Local symmetries as constraints on the motion of freely-falling extended bodies

TL;DR

This paper establishes universal constraints on the motion of extended bodies in gravity, linking local symmetries to internal structure limitations and spacetime properties in both Newtonian and relativistic contexts.

Contribution

It introduces the concept of local symmetries as constraints on extended-body motion, connecting internal structure effects to the algebraic properties of the tidal tensor and spacetime symmetries.

Findings

Certain quadrupole components do not influence motion.

Forces and torques are constrained by local symmetries.
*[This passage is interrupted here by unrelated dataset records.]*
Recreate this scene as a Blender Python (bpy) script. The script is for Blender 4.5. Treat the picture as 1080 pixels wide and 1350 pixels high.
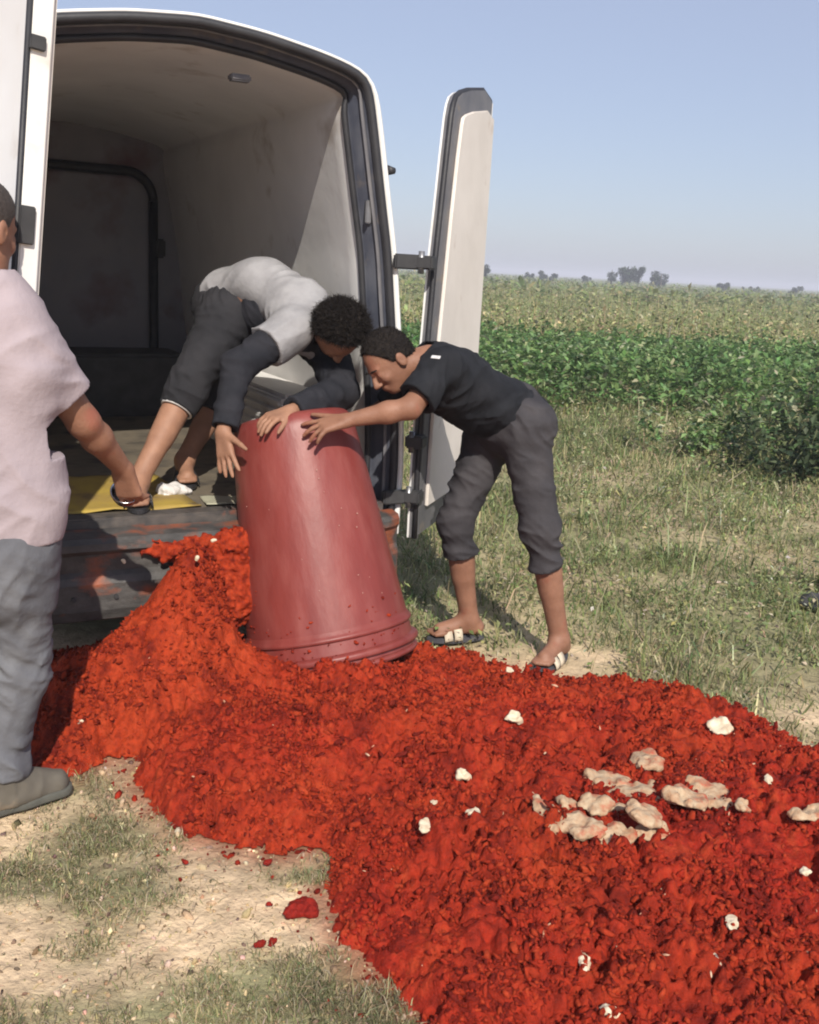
import bpy, bmesh, math
import numpy as np
from mathutils import Vector, Matrix

for o in list(bpy.data.objects):
    bpy.data.objects.remove(o)
scene = bpy.context.scene
COL = scene.collection
rng = np.random.default_rng(7)
R_ = math.radians

# ------------------------------------------------------------------ camera
CAM_H = 1.58
PITCH, ROLL, FPX = R_(13.44), R_(3.13), 1350.0
c_f = np.array([0, math.cos(PITCH), -math.sin(PITCH)])
c_r0 = np.array([1.0, 0, 0]); c_u0 = np.array([0, math.sin(PITCH), math.cos(PITCH)])
c_R = math.cos(ROLL) * c_r0 + math.sin(ROLL) * c_u0
c_U = -math.sin(ROLL) * c_r0 + math.cos(ROLL) * c_u0
C0 = np.array([0, 0, CAM_H])
cam_d = bpy.data.cameras.new('camera')
cam = bpy.data.objects.new('camera', cam_d); COL.objects.link(cam)
cam_d.sensor_fit = 'VERTICAL'; cam_d.sensor_height = 24.0; cam_d.lens = 24.0
cam_d.clip_start = 0.05; cam_d.clip_end = 6000
cam.matrix_world = Matrix(((c_R[0], c_U[0], -c_f[0], C0[0]), (c_R[1], c_U[1], -c_f[1], C0[1]),
                           (c_R[2], c_U[2], -c_f[2], C0[2]), (0, 0, 0, 1)))
scene.camera = cam

# ------------------------------------------------------------------ light
SUN_EL = R_(40); SUN_DIR_H = np.array([-0.2, 0.98]); SUN_DIR_H /= np.linalg.norm(SUN_DIR_H)
world = bpy.data.worlds.new('World'); scene.world = world; world.use_nodes = True
wn = world.node_tree.nodes; wl = world.node_tree.links
sky = wn.new('ShaderNodeTexSky'); sky.sky_type = 'NISHITA'; sky.sun_disc = False
sky.sun_elevation = SUN_EL
sky.sun_rotation = math.atan2(-SUN_DIR_H[0], -SUN_DIR_H[1])
sky.air_density = 1.0; sky.dust_density = 1.0; sky.ozone_density = 3.6; sky.altitude = 0
bg = wn['Background']; bg.inputs[1].default_value = 0.10
tint = wn.new('ShaderNodeMix'); tint.data_type = 'RGBA'; tint.blend_type = 'MIX'; tint.inputs[0].default_value = 0.58
tint.inputs[7].default_value = (3.9, 4.05, 5.2, 1)                      # even veil of the hazy sky
wl.new(sky.outputs[0], tint.inputs[6]); wl.new(tint.outputs[2], bg.inputs[0])
sun_d = bpy.data.lights.new('sun', 'SUN'); sun_d.energy = 4.0; sun_d.angle = R_(0.6); sun_d.color = (1.0, 0.93, 0.82)
sun = bpy.data.objects.new('sun', sun_d); COL.objects.link(sun)
sdir = Vector((SUN_DIR_H[0] * math.cos(SUN_EL), SUN_DIR_H[1] * math.cos(SUN_EL), -math.sin(SUN_EL)))
sun.rotation_euler = sdir.to_track_quat('-Z', 'Y').to_euler()
sun.location = (-3, -8, 9)
scene.view_settings.view_transform = 'Standard'; scene.view_settings.look = 'None'
scene.view_settings.gamma = 1.0; scene.view_settings.use_curve_mapping = False
scene.view_settings.exposure = 0.43
scene.render.engine = 'CYCLES'
scene.cycles.filter_width = 2.0; scene.cycles.max_bounces = 6; scene.cycles.transparent_max_bounces = 4

# ------------------------------------------------------------------ helpers
def _ray(x, y):
    return c_f + (x - 540) / FPX * c_R + (675 - y) / FPX * c_U
def at(x, y, Y):
    d = _ray(x, y); return C0 + d * (Y / d[1])
def atz(x, y, z):
    d = _ray(x, y); return C0 + d * ((z - CAM_H) / d[2])
V = lambda *a: np.array(a, float)
def nrm(v): return np.asarray(v, float) / np.linalg.norm(v)

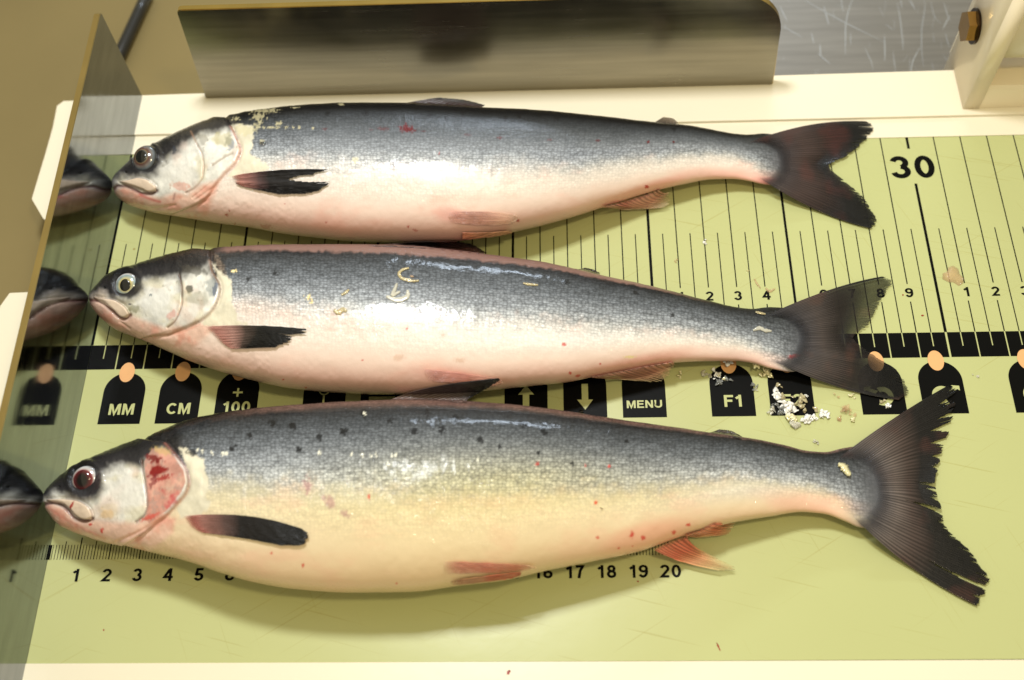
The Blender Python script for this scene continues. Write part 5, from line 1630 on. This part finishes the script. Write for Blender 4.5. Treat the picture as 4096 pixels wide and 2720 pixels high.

Local symmetries are prevalent across various spacetime types.

Abstract

Different extended objects can fall in different ways, depending on their internal structures. Some motions are nevertheless impossible, regardless of internal structure. This paper derives universal constraints on extended-body motion, both in Newtonian gravity and in general relativity. In both theories, we identify a weak notion of "local symmetry" which precludes certain force and torque combinations. Local symmetries imply that certain components of a body's quadrupole moment cannot affect its motion. They also imply that some forces arise only in combination with appropriate torques. Many of these symmetries are shown to be determined by the algebraic structure of the tidal tensor. In general relativity, we thus relate qualitative features of extended-body motion to the Petrov type of the spacetime. Doing so shows that local symmetries are in fact ubiquitous. In general relativity, there are at least two in all algebraically-special spacetimes. Some of these are generated by Killing vectors and some by conformal Killing-Yano tensors. However, many local symmetries do not fall into either of these classes.